The question may well turn upon the willingness of the indemnitee to step aside and turn over the complete control of all litigation to the indemnitor. Frequently we have, as in this case with respect to American President Lines, an invitation extended to the indemnitor to take over the defense of the action, but if the indemnitor declines to accept, the indemnitee is then faced with the problem of relying upon his contract of indemnity or assisting in resisting the claim of the party having instituted the action. Absent a willingness to abandon the defense of the original action, and lacking a specific contractual agreement to pay expenses and attorneys' fees regardless of the outcome of the original action, this Court perceives no reason, as a matter of discretion at least, why the stevedore should now be burdened with such items of expense when the stevedore did not breach the terms of any express or implied contract, and has otherwise protected itself, as required by law, under the Longshoremen's and Harbor Workers' Compensation Act. The employment of counsel by American President Lines and the United States was not a direct and necessary consequence of the breach of contract by Whitehall.

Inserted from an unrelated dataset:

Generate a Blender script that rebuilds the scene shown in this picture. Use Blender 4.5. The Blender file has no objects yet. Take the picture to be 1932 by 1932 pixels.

It does appear that, in cases in which the original action results in the indemnitee being held legally liable, the United States may properly claim reasonable attorneys' fees, costs and expenses. Amato v. United States, D.C., 167 F.Supp. 929. The general theory is that the wrongdoer should be held ultimately liable for the entire loss. But where there is no party legally responsible to the original actor, it would appear more reasonable to conclude that attorneys' fees, costs and expenses are, in the normal case, merely an expense of doing business. The claims for such items of expense are disallowed.

A decree may be presented in accordance with the views expressed herein.

1. Generally referred to as the burden winch.

2. In the present case the winch operator attributes the fall of the pipe to the tilt of five to six inches, but libellant's own expert states that this would not have caused the fall.